Nah, this one is going to federal court for sure. It’ll all come out. But part of the rules are also that schools must provide the relevant information within 30 days of the start of an alien’s academic term. There’s a whole system set up to handle this. The system is not, government, go ask for this set of information whenever you feel like it and if the school doesn’t hop to it immediately, you may suspend. It says that if a school does not provide the information within the relevant period before the term starts, it shall be suspended. There is no discretionary wiggle room for the government to be like, well, I don’t think you’re giving me enough, or you’re not being cooperative enough.
Actually, that interpretation isn’t quite correct. The 30-day reporting window you’re referring to applies to initial SEVIS data entry and student registration at the beginning of each term-things like confirming enrollment, course load, address, etc. That’s under 8 CFR § 214.3(g)(2) and (l)(2), which govern routine reporting timelines for active F-1/M-1 students.

But the April 16 DHS request to Harvard wasn't routine. It invoked 8 CFR § 214.3(g)(1), which covers ad hoc or investigative information requests by DHS. That section gives DHS broad power to request any time the records needed to assess a student’s compliance with immigration status.

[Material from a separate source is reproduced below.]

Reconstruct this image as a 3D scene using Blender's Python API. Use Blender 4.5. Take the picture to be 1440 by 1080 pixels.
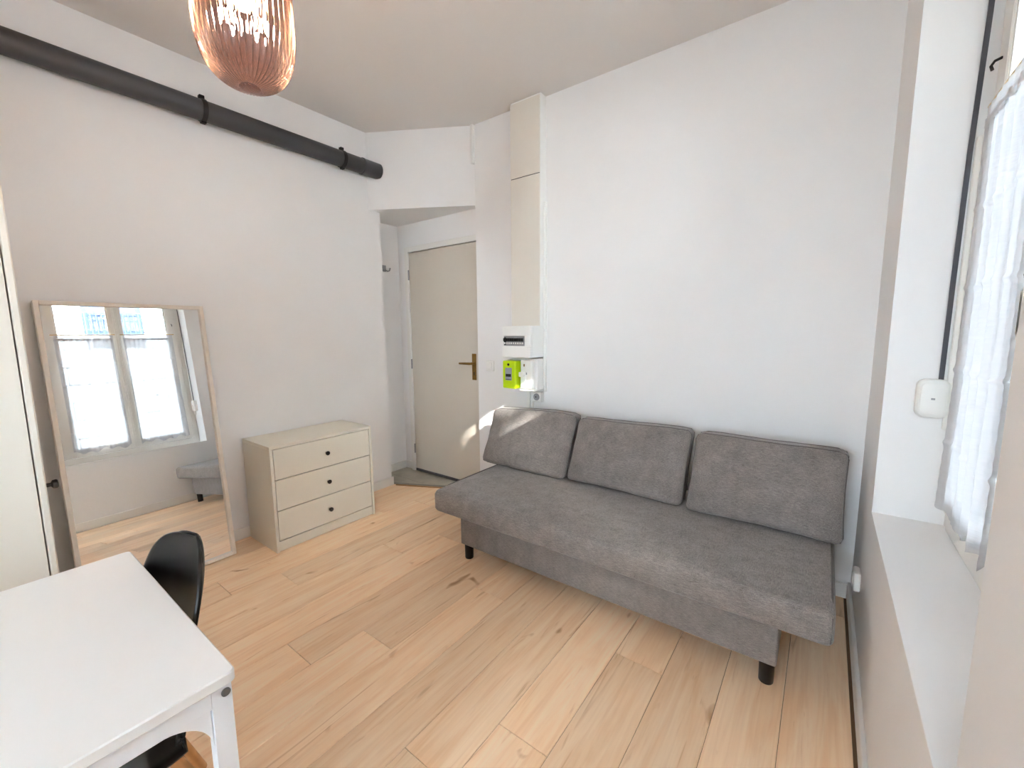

Yes, I was being sloppy. Nevertheless, they can still only request that particular set of documents. And it’s not to assess a particular student’s status but the school’s compliance with the program requirements. (They can of course check individuals to make sure they’re also complying.) And just from the face of the letter to Harvard you can see they’re going way beyond the enumerated categories of information. Not to mention intermingling other SEVP-unrelated complaints (DEI! Antisemitism!) as to why Harvard is being targeted.

Our immigration system is so profoundly screwed up, and there is no doubt the executive agencies have wide powers to draw on, but they’re not even trying to provide a fig leaf of legality. It’s straight, “Comply or suffer!”

Rights don’t exist if you’re not a citizen. Isn’t that the whole crux of the debate? Glossing over that part, and as a former lawyer you should know better, means everything.
You’re wrong about that. It doesn’t say “Congress shall make no law, unless it targets non-citizens.” The First Amendment is a constraint on what governments may do.
Wish I had a way to privately get your digits. We accidentally seem to be knocking heads, and I bet you’re a great person to grab a coffee with. East coast?
Probably my now 70 hours of being awake, honestly, sorry if I’m being snippy. Deep South gang, rise up!
Governments may remove foreigners. Especially ones who come here to expand their internecine desert tribal rivalries that have no place in American communities.
And all we have is DHS' word that Harvard didn't provide what was required. This is simply ridiculous and everything needs to be easier for the public to double-check so we can call bullshit in the right direction.
Your bias is showing. Harvard could be wrong too.

This is all being argued in the court of public opinion now

The bayesean priors aren't the same for the two parties: One is a 30-time convicted criminal infamous for lying to get his way (tens of thousands of such lies on the record); The other is not.

If your first instinct isn't that the infamous known liar isn't the one lying here, then the bias here is yours.

Why would you ever believe the orange criminal and his gang members?
He is not a criminal nor do we have gang members. Show some respect
He is a criminal. He is a convicted felon.